Avram Finkelstein is an artist and writer living in Brooklyn. He is a founding member of the Silence=Death collective and the art collective Gran Fury, with which he collaborated on public art projects for The Whitney Museum of American Art, The Venice Biennale, ArtForum, MOCA LA, The New Museum of Contemporary Art, Creative Time, and The Public Art Fund. Gran Fury had its first retrospective at 80WSE in 2012, and has work in the permanent collections of The Whitney, MoMA, MOCA LA and The New Museum.
His solo work has shown at The Whitney Museum, The Cooper Hewitt Museum, Kunsthalle Wien, The Harbor Gallery, La MaMa La Galleria and The Leslie Lohman Museum, and is in the permanent collections of MoMA, The Whitney, The Metropolitan Museum, The New Museum, The Smithsonian, The Brooklyn Museum, and The Victoria and Albert Museum.
He has been interviewed about art, activism and the public sphere in international publications including The New York Times, Frieze, Artforum, Bomb, and Interview, and has been invited to speak about art, AIDS activism, LGBT politics, LGBT cultural production, the American Left, and art and intellectual property by Harvard, Yale, Columbia, NYU and the Arts and Labor working group of Occupy Wall Street.
His recent workshops and lectures focus on the "Flash Collective," a new paradigm for rethinking the public sphere—an experiment in political art-making centered on the creation of a one day collective to produce a single art intervention in a public space.

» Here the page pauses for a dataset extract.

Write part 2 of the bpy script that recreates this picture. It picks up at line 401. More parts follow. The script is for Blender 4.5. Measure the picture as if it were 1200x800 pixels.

Finkelstein has conducted fifteen Flash Collectives for New York University, Visual AIDS, Parsons, The New School, Concordia University, The New York Public Library, The Helix Queer Performance Network, and The Hemispheric Institute of Performance and Politics, and has spoken about them at The San Francisco Museum of Modern Art, Yale, The New School, and SUNY.
The Illuminator is a collective political art project based in New York City that was initiated in March of 2012. The project emerged out of the Occupy Wall Street movement, in the wake of the original OWS 99% Bat Signal projection-action of 17 November 2011. Since then, the collective has staged hundreds of interventions in public spaces—both geographical and virtual—as acts of incitement and invitation. The Illuminator transforms the street from a site of transit to a space of engagement, conflict, and dialogue. It creates images that circulate over the Internet as vivid talismans of trespass within the over-saturated and suffocating visual culture of commodity capitalism, provoking much needed dialogue concerning the issues of our time. By adopting a superhero persona, the collective strives to communicate in a pop culture vernacular so that all may understand its mission. The Illuminator calls for heroism—for an insurgent broad based popular movement to challenge entrenched power and initiate the radical political, social, and economic transformations that the urgency of this moment demands.